I always just walked up State St. to the Frieze Bldg. I don't know why google maps advises avoiding it.
I always just walked up State St. to the Frieze Bldg. I don’t know why google maps advises avoiding it.

I attended the debate meeting in a room on the second floor of the Frieze Building, the headquarters of the speech department. About twenty people attended. We got to meet Dr. Bill Colburn and a couple of grad student coaches, including Jeff Sampson, who debated at Northwestern, a national power. Evidently there was no individual events program.

All of the new people filled out a form outlining our experience and interests, and then we watched a debate between two of the varsity teams.

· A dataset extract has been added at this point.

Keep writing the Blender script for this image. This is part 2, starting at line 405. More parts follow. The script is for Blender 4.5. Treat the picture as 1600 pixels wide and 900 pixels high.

I thought that they were both horrible, and I was shocked to learn that they were U-M’s best teams.

I was paired with a fellow from Portland, ME, named Bob Hirshon. They told us that the topic was “Resolved that the United States should substantially reduce its foreign policy commitments.” Bill and Jeff privately made it clear that they were excited that Bob and I were interested in debate, and they wanted us to represent U-M at the Michigan Intercollegiate Speech League (MISL) novice tournament in October. We would be debating only on the negative. I was second negative.

I was shocked to be on the receiving end of all of this attention. I was uncertain whether I would be able to handle it, but I agreed to try. So did Bob.


1. Howard Finsilver died in 2005.

2. According to Wikipedia Gary Lewis was a better drummer than a singer. His voice was overdubbed on the recordings of his hits. I was surprised to learn that he was drafted the following January and served in Vietnam and Korea. After his hitch in the army he stayed on the fringes of show business with new incarnations of his band. In 2020 he was still performing at age 74.

Ann-Margret

3. Just to be clear, Ann-Margret appeared in the movie; she wasn’t my date.

4. Ann Arbor is named after Ann Allen and Ann Rumsey, early settlers of the town.

5. In 1966 there were no coed dorms at U-M. In fact, female students were not even allowed to enter Allen Rumsey House except under special circumstances.